On Sunday it finally came.

ALL of a sudden the entire landscape has changed. Europe is bulging with Irish winners. So far this season there has been four Irish victories on the Tour, as many as there has been in the past three seasons, and only one short of the record total of five in 1989. In the short term the run of success has given this week's Irish Open a shot in the arm the struggling tournament badly required. A world class field will fetch up at Adare with a clutch of home-grown golfers who must now believe they are contenders every week.

"We all have to use it now," McGrane says. "Feed off each other's success. Enjoy it. At the end of the week there'll probably be five players who have a chance of winning the Irish Open. I'm hoping I'll be one of those five and so is Peter. It's a complex game though. It isn't possible for 100 of us to contend every week. The leaderboard only holds 10 names. That's the game."

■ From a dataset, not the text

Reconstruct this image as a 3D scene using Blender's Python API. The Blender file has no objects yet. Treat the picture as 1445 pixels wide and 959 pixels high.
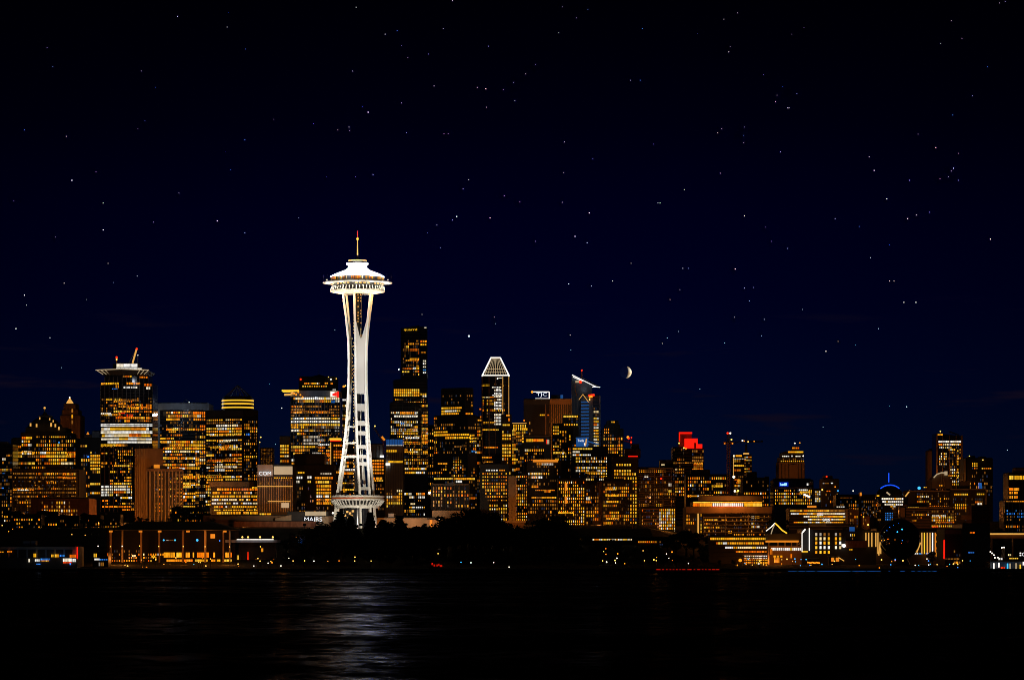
import bpy, bmesh, math, random
from mathutils import Vector, Matrix

rnd = random.Random(11)
K, CX, HY, CH = 4566.0, 722.5, 774.0, 12.0     # focal length, axis and horizon in photo pixels, camera height
S = bpy.context.scene
COL = S.collection

def X(px, Y): return (px - CX) / K * Y
def Z(py, Y): return CH + (HY - py) / K * Y
def M(d, Y): return d / K * Y                   # a size in photo pixels -> metres at distance Y

GP = [(-6000, -6), (1712, -6), (1716, .9), (1790, 3.2), (1900, 14), (2000, 24.5), (2600, 34), (4000, 45), (36000, 45)]      # the park slope
GQ = [(-6000, -6), (1712, -6), (1716, .9), (1790, 3.), (1950, 5), (2050, 9), (2200, 19), (2400, 29), (2600, 34), (4000, 45), (36000, 45)]   # the flat waterfront
def prof1(P, Y):
    for (a, za), (b, zb) in zip(P, P[1:]):
        if a <= Y <= b: return za + (zb - za) * (Y - a) / (b - a)
    return 45.
def ground(Y, x=0.):
    t = min(1, max(0, (x - 85) / 40)); return prof1(GP, Y) * (1 - t) + prof1(GQ, Y) * t

# ------------------------------------------------------------------ materials
MATS = {}
DIMP = .38           # share of the unlit windows that show a faint glimmer
def nodes(name):
    m = bpy.data.materials.new(name); m.use_nodes = True
    n, l = m.node_tree.nodes, m.node_tree.links
    return m, n, l, n['Principled BSDF']

def wall_mat(name, col, rough=.8, spec=.3, metal=0., var=.25, scale=.15):
    m, n, l, b = nodes(name)
    tc = n.new('ShaderNodeTexCoord'); mp = n.new('ShaderNodeMapping'); mp.inputs['Scale'].default_value = (1, 1, .3)
    nz = n.new('ShaderNodeTexNoise'); nz.inputs['Scale'].default_value = scale; nz.inputs['Detail'].default_value = 5
    mr = n.new('ShaderNodeMapRange'); mr.inputs['From Min'].default_value = .3; mr.inputs['From Max'].default_value = .7
    mr.inputs['To Min'].default_value = 1 - var; mr.inputs['To Max'].default_value = 1 + var
    mx = n.new('ShaderNodeVectorMath'); mx.operation = 'SCALE'; mx.inputs[0].default_value = col
    l.new(tc.outputs['Object'], mp.inputs[0]); l.new(mp.outputs[0], nz.inputs['Vector'])
    l.new(nz.outputs['Fac'], mr.inputs['Value']); l.new(mr.outputs[0], mx.inputs['Scale'])
    l.new(mx.outputs[0], b.inputs['Base Color'])
    b.inputs['Roughness'].default_value = rough; b.inputs['Specular IOR Level'].default_value = spec
    b.inputs['Metallic'].default_value = metal
    MATS[name] = m; return m

def emit_mat(name, col, s):
    m, n, l, b = nodes(name)
    b.inputs['Base Color'].default_value = (*(v * (.8 if name.startswith('star') else .25) for v in col), 1)
    b.inputs['Emission Color'].default_value = (*col, 1); b.inputs['Emission Strength'].default_value = s
    m.cycles.emission_sampling = 'NONE'
    MATS[name] = m; return m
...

Because they are winners now and a bigger draw on the bill, McGrane doesn't see that there will be any greater rivalry between himself and Lawrie. That isn't how it is. "I wouldn't think so. Because he is a friend I was always desperate to see Peter win and now that he has I'm overjoyed. When you know a guy that well, you know his wife, his family, his children -- it's difficult to compete against him."

For all the time they've spent together through the years, it never occurred to them to think that instead of Garrido walking alongside Lawrie down the 18th on Sunday, one day it could be McGrane. Right now, McGrane says, they don't need to go there. "That would be a difficult experience. We're mates. If it happens we'll deal with it when the day comes. Right now there are a lot of players vying to win tournaments every week. If it happens we'll deal with it."

A year ago we would have dismissed it as fairytale. Now every week they tee up it seems a plausible scenario. That is how far they have come.